## Task details
Omit pictures and quote the listing below line by line, from its start through the line that holds "col = scn.collection".

## Data lines

§

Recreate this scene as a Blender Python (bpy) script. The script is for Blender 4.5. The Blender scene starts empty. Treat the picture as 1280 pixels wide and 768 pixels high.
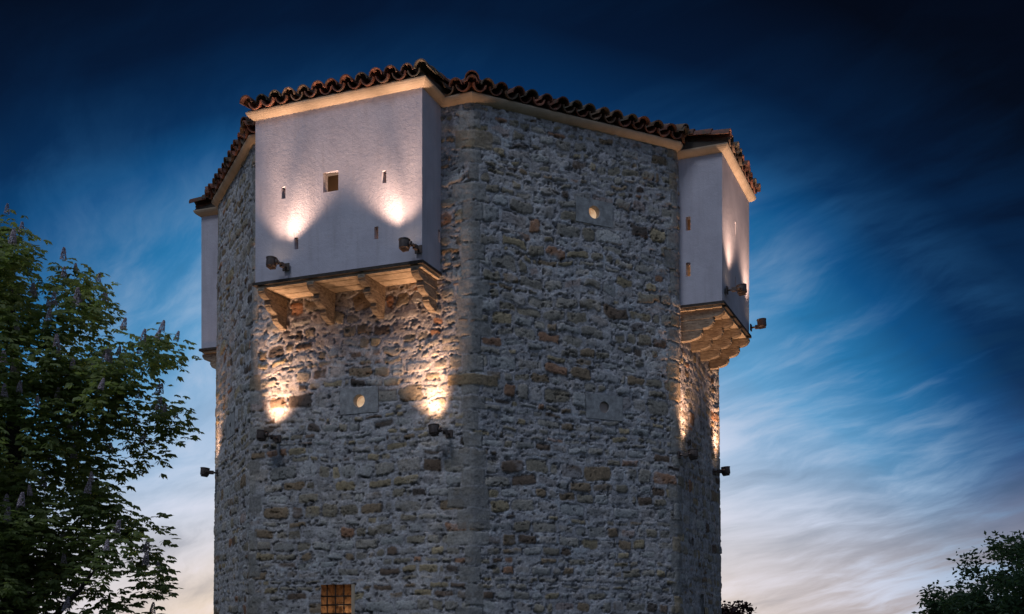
import bpy, bmesh, math, random
import numpy as np
from mathutils import Vector, Matrix, Euler
R = math.radians
PI = math.pi
random.seed(7)
scn = bpy.context.scene
col = scn.collection

# ------------------------------------------------------------------ camera
EYE = 1.6
cd = bpy.data.cameras.new('camera'); cam = bpy.data.objects.new('camera', cd); col.objects.link(cam)
cam.location = (0, 0, EYE); cam.rotation_euler = (R(90), 0, 0)
cd.sensor_width = 36; cd.lens = 1400 / 1280 * 36; cd.shift_y = 416 / 1280
cd.clip_start = .1; cd.clip_end = 3000
scn.camera = cam
scn.view_settings.view_transform = 'Standard'; scn.view_settings.look = 'None'
scn.view_settings.exposure = 0; scn.view_settings.gamma = 1
scn.render.engine = 'CYCLES'; scn.cycles.use_denoising = True
scn.cycles.max_bounces = 5

# ------------------------------------------------------------------ world (dusk sky with thin cirrus)
world = bpy.data.worlds.new('World'); scn.world = world; world.use_nodes = True
wt = world.node_tree; wt.nodes.clear()
def nd(t, typ, **kw):
    n = t.nodes.new(typ)
    for k, v in kw.items(): setattr(n, k, v)
    return n
def setin(t, node, i, v):
    if hasattr(v, 'is_linked') or hasattr(v, 'links'): t.links.new(v, node.inputs[i])
    elif v is not None: node.inputs[i].default_value = v
def M(t, op, a, b=None, c=None, clamp=False):
    n = nd(t, 'ShaderNodeMath', operation=op, use_clamp=clamp)
    for i, v in enumerate((a, b, c)):
        if v is not None: setin(t, n, i, v)
    return n.outputs[0]
def MIX(t, f, a, b, blend='MIX'):
    n = nd(t, 'ShaderNodeMix', data_type='RGBA', blend_type=blend)
    for i, v in ((0, f), (6, a), (7, b)): setin(t, n, i, v)
    return n.outputs[2]
def RAMP(t, f, stops, interp='LINEAR'):
    n = nd(t, 'ShaderNodeValToRGB'); cr = n.color_ramp; cr.interpolation = interp
    while len(cr.elements) > 1: cr.elements.remove(cr.elements[-1])
    cr.elements[0].position = stops[0][0]; cr.elements[0].color = stops[0][1]
    for p, c in stops[1:]: cr.elements.new(p).color = c
    t.links.new(f, n.inputs[0]); return n.outputs[0]
def MR(t, v, a, b, c=0, d=1, smooth=True):
    n = nd(t, 'ShaderNodeMapRange', interpolation_type='SMOOTHSTEP' if smooth else 'LINEAR')
    setin(t, n, 0, v)
    for i, x in enumerate((a, b, c, d)): n.inputs[i + 1].default_value = x
    return n.outputs[0]
def NOISE(t, vec, scale, detail=4, rough=.55, dist=0, out=0):
    n = nd(t, 'ShaderNodeTexNoise'); n.inputs['Scale'].default_value = scale
    n.inputs['Detail'].default_value = detail; n.inputs['Roughness'].default_value = rough
    n.inputs['Distortion'].default_value = dist
    if vec is not None: t.links.new(vec, n.inputs['Vector'])
    return n.outputs[out]
def srgb(r, g, b):
    f = lambda c: (c / 255 / 12.92) if c / 255 <= .04045 else ((c / 255 + .055) / 1.055) ** 2.4
    return (f(r), f(g), f(b), 1)

tc = nd(wt, 'ShaderNodeTexCoord').outputs['Generated']
sp = nd(wt, 'ShaderNodeSeparateXYZ'); wt.links.new(tc, sp.inputs[0])
X, Y, Z = sp.outputs
el = M(wt, 'MULTIPLY', M(wt, 'ARCSINE', Z), 57.2958)
az = M(wt, 'MULTIPLY', M(wt, 'ARCTAN2', X, Y), 57.2958)
GL = -4.0                                                       # azimuth of the afterglow
da = M(wt, 'SUBTRACT', az, GL)
s = M(wt, 'ADD', el, M(wt, 'MULTIPLY', M(wt, 'POWER', M(wt, 'ABSOLUTE', da), 2.0), .0215))
wob = NOISE(wt, tc, 3.0, 3)
s = M(wt, 'ADD', s, M(wt, 'MULTIPLY', M(wt, 'SUBTRACT', wob, .5), 7))
s = M(wt, 'ADD', s, M(wt, 'MULTIPLY', M(wt, 'MAXIMUM', M(wt, 'SUBTRACT', el, 20.0), 0.0), .6))
sn = M(wt, 'DIVIDE', s, 50, clamp=True)
sky = RAMP(wt, sn, [
    (0.00, srgb(250, 222, 184)), (0.09, srgb(242, 226, 206)), (0.16, srgb(216, 220, 232)), (0.27, srgb(170, 194, 222)),
    (0.37, srgb(96, 158, 204)), (0.45, srgb(40, 118, 172)), (0.53, srgb(10, 78, 132)), (0.60, srgb(3, 44, 86)),
    (0.70, srgb(1, 20, 48)), (0.84, srgb(0, 5, 20))])
mauve = M(wt, 'MULTIPLY', M(wt, 'MULTIPLY', MR(wt, el, 13, 1), MR(wt, az, 6, 23)), .72)
sky = MIX(wt, mauve, sky, srgb(98, 98, 120))
warm = M(wt, 'MULTIPLY', MR(wt, el, 9, 1), .42)
sky = MIX(wt, warm, sky, srgb(222, 196, 176))
# cirrus: sheared, stretched noise on a high plane
den = M(wt, 'ADD', Z, .30)
cx = M(wt, 'DIVIDE', X, den); cy = M(wt, 'DIVIDE', Y, den)
cv = nd(wt, 'ShaderNodeCombineXYZ'); wt.links.new(cx, cv.inputs[0]); wt.links.new(cy, cv.inputs[1])
def warp(vec, sc, amt, det=3):
    nn = NOISE(wt, vec, sc, det, .5, 0, 1)
    sb = nd(wt, 'ShaderNodeVectorMath', operation='SUBTRACT'); wt.links.new(nn, sb.inputs[0]); sb.inputs[1].default_value = (.5, .5, .5)
    ml = nd(wt, 'ShaderNodeVectorMath', operation='SCALE'); wt.links.new(sb.outputs[0], ml.inputs[0]); ml.inputs[3].default_value = amt
    av = nd(wt, 'ShaderNodeVectorMath', operation='ADD'); wt.links.new(vec, av.inputs[0]); wt.links.new(ml.outputs[0], av.inputs[1]); return av.outputs[0]
wv_ = warp(warp(cv.outputs[0], 1.1, .42), 6, .05, 4)
def streak(rot, sc, nsc, det, rough, dist):
    mp = nd(wt, 'ShaderNodeMapping', vector_type='TEXTURE'); mp.inputs['Rotation'].default_value = (0, 0, R(rot)); mp.inputs['Scale'].default_value = sc
    wt.links.new(wv_, mp.inputs[0]); return NOISE(wt, mp.outputs[0], nsc, det, rough, dist)
n1 = streak(-38, (1.0, .34, 1), 1.5, 10, .57, .25)
n2 = streak(-58, (1.0, .26, 1), 3.6, 9, .62, .15)
n3 = NOISE(wt, wv_, .8, 4)
cl = M(wt, 'ADD', M(wt, 'MULTIPLY', n1, .68), M(wt, 'MULTIPLY', n2, .32))
cl = M(wt, 'ADD', cl, M(wt, 'MULTIPLY', M(wt, 'SUBTRACT', n3, .5), .55))
hf = MR(wt, el, 29, 12)
cm = M(wt, 'MULTIPLY', MR(wt, cl, .44, .64), M(wt, 'ADD', M(wt, 'MULTIPLY', hf, .8), .2))
glowc = RAMP(wt, sn, [(0.0, srgb(255, 226, 190)), (.12, srgb(238, 228, 232)), (.25, srgb(212, 220, 240)), (.40, srgb(150, 180, 212)),
                      (.55, srgb(44, 100, 150)), (.68, srgb(5, 42, 80)), (1, srgb(1, 10, 28))])
sky = MIX(wt, M(wt, 'MULTIPLY', cm, .85), sky, glowc)
dk = MR(wt, cl, .50, .30)
sky = MIX(wt, M(wt, 'MULTIPLY', M(wt, 'MULTIPLY', dk, hf), .34), sky, (0.01, 0.055, .12, 1))
# the sky behind the viewer: even lavender dusk
back = RAMP(wt, M(wt, 'ADD', M(wt, 'MULTIPLY', Z, .5), .5), [(0.5, (.16, .18, .255, 1)), (.62, (.14, .19, .30, 1)), (1.0, (.04, .08, .155, 1))])
sky = MIX(wt, MR(wt, Y, .35, -.15), sky, back)
ns = nd(wt, 'ShaderNodeTexSky', sky_type='NISHITA', sun_disc=False)
ns.sun_elevation = R(-2.0); ns.sun_rotation = R(-8); ns.altitude = 100
bg = nd(wt, 'ShaderNodeBackground'); wt.links.new(sky, bg.inputs[0]); bg.inputs[1].default_value = 1.0
bg2 = nd(wt, 'ShaderNodeBackground'); wt.links.new(ns.outputs[0], bg2.inputs[0]); bg2.inputs[1].default_value = .008
ad = nd(wt, 'ShaderNodeAddShader'); wt.links.new(bg.outputs[0], ad.inputs[0]); wt.links.new(bg2.outputs[0], ad.inputs[1])
wo = nd(wt, 'ShaderNodeOutputWorld'); wt.links.new(ad.outputs[0], wo.inputs[0])

# faint, very soft directional skylight from high up on the left, behind the viewer
sd = bpy.data.lights.new('sun', 'SUN'); sd.energy = .80; sd.angle = R(16); sd.color = (.74, .83, 1.0)
so = bpy.data.objects.new('sun', sd); col.objects.link(so)
so.rotation_euler = Vector((.42, .55, -1.0)).to_track_quat('-Z', 'Y').to_euler()

# ------------------------------------------------------------------ helpers
W = {}
def empty(name, loc, label=None, cat=None, group=None, rz=0):
    o = bpy.data.objects.new(name, None); o.empty_display_size = .3; col.objects.link(o)
    m = Matrix.Translation(loc) @ Matrix.Rotation(rz, 4, 'Z'); o.matrix_world = m; W[o] = m
    if label: o['label'] = label
    if cat: o['category'] = cat
    if group: o['group'] = group
    return o
def put(name, me, parent=None, m=None, label=None):
    """link mesh data as an object whose world matrix is m"""
    o = bpy.data.objects.new(name, me); col.objects.link(o)
    m = m if m is not None else Matrix.Identity(4)
    W[o] = m
    if parent is not None:
        o.parent = parent; o.matrix_local = W[parent].inverted() @ m
    else: o.matrix_local = m
    if label: o['label'] = label
    return o
def shade(me, smooth):
    me.polygons.foreach_set('use_smooth', [smooth] * len(me.polygons))
def np_mesh(name, V, F, mat, smooth=False, color=None):
    V = np.asarray(V, dtype=np.float32); F = np.asarray(F, dtype=np.int32)
    k = F.shape[1]; me = bpy.data.meshes.new(name)
    me.vertices.add(len(V)); me.vertices.foreach_set('co', V.ravel())
    me.loops.add(F.size); me.loops.foreach_set('vertex_index', F.ravel())
    me.polygons.add(len(F)); me.polygons.foreach_set('loop_start', np.arange(len(F), dtype=np.int32) * k)
    me.polygons.foreach_set('use_smooth', np.full(len(F), smooth))
    if color is not None:
        a = me.color_attributes.new('tint', 'FLOAT_COLOR', 'POINT')
        c = np.ones((len(V), 4), dtype=np.float32); c[:, :color.shape[1]] = color; a.data.foreach_set('color', c.ravel())
    me.update(calc_edges=True); me.validate(); me.materials.append(mat)
    return me
class MB:
    def __init__(s): s.v = []; s.f = []; s.c = []
    def add(s, vs, fs, c=None):
        b = len(s.v); s.v += [tuple(v) for v in vs]; s.f += [tuple(i + b for i in f) for f in fs]
        s.c += [c or (1, 1, 1)] * len(vs)
    def box(s, p, d, m=None, c=None):
        x, y, z = p; a, b, h = d[0] / 2, d[1] / 2, d[2] / 2
        vs = [Vector((x + i * a, y + j * b, z + k * h)) for k in (-1, 1) for j in (-1, 1) for i in (-1, 1)]
        if m is not None: vs = [m @ v for v in vs]
        s.add(vs, [(0, 2, 3, 1), (4, 5, 7, 6), (0, 1, 5, 4), (2, 6, 7, 3), (0, 4, 6, 2), (1, 3, 7, 5)], c)
    def tube(s, pts, rad, n=8, cap=True, c=None):
        pts = [Vector(p) for p in pts]; rings = []; up = None
        for i, p in enumerate(pts):
            d = (pts[min(i + 1, len(pts) - 1)] - pts[max(i - 1, 0)]).normalized()
            if up is None: up = d.orthogonal().normalized()
            up = (up - d * up.dot(d)).normalized(); w = d.cross(up)
            r = rad[i] if isinstance(rad, (list, tuple)) else rad
            rings.append([p + (up * math.cos(2 * PI * k / n) + w * math.sin(2 * PI * k / n)) * r for k in range(n)])
        vs = [v for rg in rings for v in rg]; fs = []
        for i in range(len(pts) - 1):
            for k in range(n):
                fs.append((i * n + k, i * n + (k + 1) % n, (i + 1) * n + (k + 1) % n, (i + 1) * n + k))
        if cap: fs.append(tuple(range(n))[::-1]); fs.append(tuple(range((len(pts) - 1) * n, len(pts) * n)))
        s.add(vs, fs, c)
    def mesh(s, name, mat, smooth=False, bevel=0, attr=False, off=None):
        me = bpy.data.meshes.new(name)
        vs = s.v if off is None else [(v[0] - off[0], v[1] - off[1], v[2] - off[2]) for v in s.v]
        me.from_pydata(vs, [], s.f); me.materials.append(mat)
        if attr:
            a = me.color_attributes.new('tint', 'FLOAT_COLOR', 'POINT')
            a.data.foreach_set('color', [x for c in s.c for x in (c[0], c[1], c[2], 1)])
        if bevel:
            bm = bmesh.new(); bm.from_mesh(me); bmesh.ops.remove_doubles(bm, verts=bm.verts, dist=1e-5)
            ed = [e for e in bm.edges if e.is_manifold and e.calc_face_angle(0) > .5]
            bmesh.ops.bevel(bm, geom=ed, offset=bevel, segments=2, affect='EDGES', profile=.6)
            bmesh.ops.recalc_face_normals(bm, faces=bm.faces); bm.to_mesh(me); bm.free()
        shade(me, smooth)
        return me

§

## Task answer
Recreate this scene as a Blender Python (bpy) script. The script is for Blender 4.5. The Blender scene starts empty. Treat the picture as 1280 pixels wide and 768 pixels high.
import bpy, bmesh, math, random
import numpy as np
from mathutils import Vector, Matrix, Euler
R = math.radians
PI = math.pi
random.seed(7)
scn = bpy.context.scene
col = scn.collection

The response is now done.